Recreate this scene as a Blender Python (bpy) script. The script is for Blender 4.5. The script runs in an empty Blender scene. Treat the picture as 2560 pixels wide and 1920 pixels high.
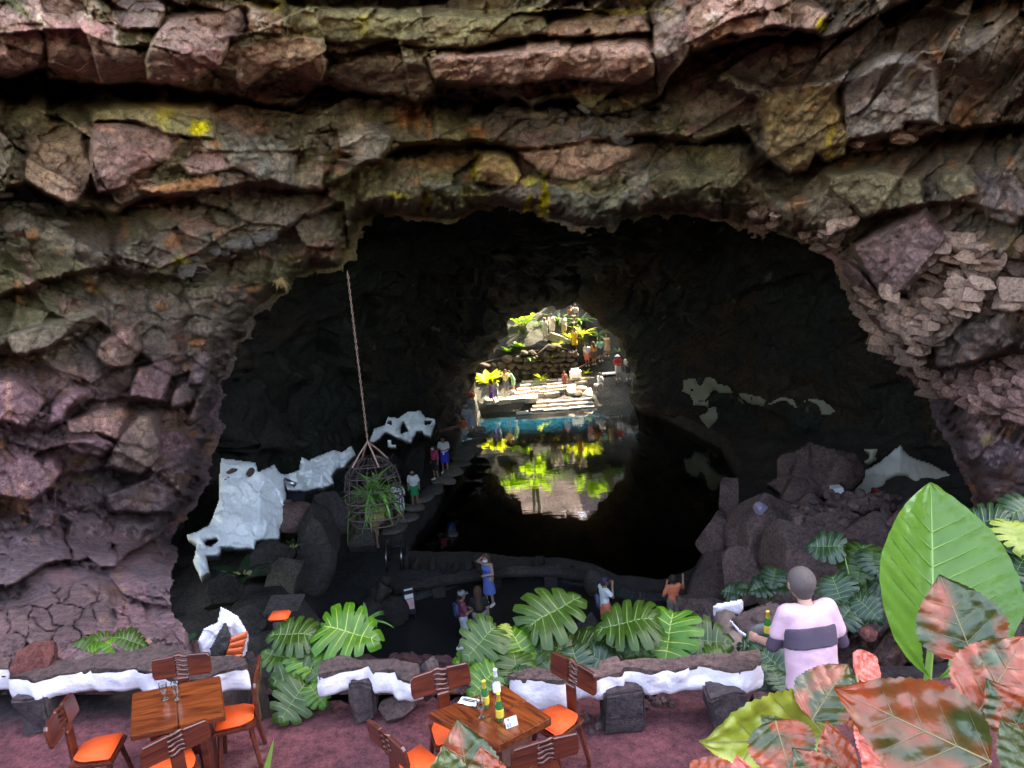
import bpy, bmesh, math, random
import numpy as np
from mathutils import Vector, Matrix, Euler

# ---------------------------------------------------------------- camera, world, sun, exposure
S = bpy.context.scene
C = S.collection
RAD = math.radians
F_PX = 1923.0
PITCH, ROLL = RAD(12.5), RAD(4.3)
CAM = np.array([0.0, 0.0, 12.5])
fwd = np.array([0, math.cos(PITCH), -math.sin(PITCH)])
r0 = np.array([1.0, 0, 0])
u0 = np.array([0, math.sin(PITCH), math.cos(PITCH)])
RV = math.cos(ROLL) * r0 - math.sin(ROLL) * u0
UV = math.sin(ROLL) * r0 + math.cos(ROLL) * u0
cd = bpy.data.cameras.new('camera'); cam = bpy.data.objects.new('camera', cd); C.objects.link(cam)
cam.matrix_world = Matrix(((RV[0], UV[0], -fwd[0], CAM[0]), (RV[1], UV[1], -fwd[1], CAM[1]), (RV[2], UV[2], -fwd[2], CAM[2]), (0, 0, 0, 1)))
cd.sensor_width = 36; cd.lens = F_PX / 2560 * 36; cd.clip_start = .05; cd.clip_end = 600
S.camera = cam
SUN_EL, SUN_AZ = RAD(55), RAD(52)      # azimuth measured from +Y towards +X
W = bpy.data.worlds.new('World'); S.world = W; W.use_nodes = True
nt = W.node_tree
sky = nt.nodes.new('ShaderNodeTexSky'); sky.sky_type = 'NISHITA'; sky.sun_disc = False
sky.sun_elevation = SUN_EL; sky.sun_rotation = SUN_AZ; sky.air_density = 1.0; sky.dust_density = 1.5
bg = nt.nodes['Background']; nt.links.new(sky.outputs[0], bg.inputs[0]); bg.inputs[1].default_value = .15
sl = bpy.data.lights.new('sun', 'SUN'); sl.energy = 2.4; sl.angle = RAD(.53); sl.color = (1, .95, .87)
so = bpy.data.objects.new('sun', sl); C.objects.link(so)
sdir = Vector((math.sin(SUN_AZ) * math.cos(SUN_EL), math.cos(SUN_AZ) * math.cos(SUN_EL), math.sin(SUN_EL)))
so.rotation_euler = sdir.to_track_quat('Z', 'Y').to_euler(); so.location = sdir * 90
vs = S.view_settings
vs.view_transform = 'Standard'; vs.look = 'None'; vs.gamma = 1; vs.use_curve_mapping = False
vs.exposure = 4.2
try:
    vs.use_white_balance = True; vs.white_balance_temperature = 8600; vs.white_balance_tint = 8
except Exception: pass
S.cycles.max_bounces = 6; S.cycles.diffuse_bounces = 3; S.cycles.glossy_bounces = 3
S.cycles.transmission_bounces = 4; S.cycles.transparent_max_bounces = 10
S.cycles.caustics_reflective = False; S.cycles.caustics_refractive = False
S.cycles.sample_clamp_indirect = 4
S.cycles.use_denoising = True

# ---------------------------------------------------------------- pixel -> place helpers (2560 x 1920 photo coordinates)
def rays(u, v):
    u = np.asarray(u, float)[..., None]; v = np.asarray(v, float)[..., None]
    return fwd + (u - 1280) / F_PX * RV - (v - 960) / F_PX * UV
def P(u, v, D):
    d = rays(u, v); return CAM + d * (np.asarray(D, float)[..., None] / d[..., 1:2])
def Pz(u, v, z):
    d = rays(u, v); return CAM + d * ((np.asarray(z, float)[..., None] - CAM[2]) / d[..., 2:3])
def PV(u, v, D): return Vector(P(u, v, D))
def PZ(u, v, z): return Vector(Pz(u, v, z))
def px_per_m(p): return F_PX / float(np.dot(np.array(p) - CAM, fwd))

# ---------------------------------------------------------------- numpy noise
def _h(ix, iy, s):
    a = (ix.astype(np.int64) * 374761393 + iy.astype(np.int64) * 668265263 + s * 974634777) & 0xffffffff
    a = ((a ^ (a >> 13)) * 1274126177) & 0xffffffff
    a = ((a ^ (a >> 16)) * 2246822519) & 0xffffffff
    return ((a ^ (a >> 15)) & 0xffffff) / float(0x1000000)
def vn(x, y, s=0):
    x = np.asarray(x, float); y = np.asarray(y, float)
    ix = np.floor(x); iy = np.floor(y); fx = x - ix; fy = y - iy
    fx = fx * fx * (3 - 2 * fx); fy = fy * fy * (3 - 2 * fy)
    a = _h(ix, iy, s); b = _h(ix + 1, iy, s); c = _h(ix, iy + 1, s); d = _h(ix + 1, iy + 1, s)
    return (a + (b - a) * fx) * (1 - fy) + (c + (d - c) * fx) * fy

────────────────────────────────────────

● TO BE DONE: In the data above, please extract the lines from the first one through the line with "from mathutils import Vector, Matrix, Euler", exactly, and keep pictures out.

● FULL OUTPUT:
Recreate this scene as a Blender Python (bpy) script. The script is for Blender 4.5. The script runs in an empty Blender scene. Treat the picture as 2560 pixels wide and 1920 pixels high.
import bpy, bmesh, math, random
import numpy as np
from mathutils import Vector, Matrix, Euler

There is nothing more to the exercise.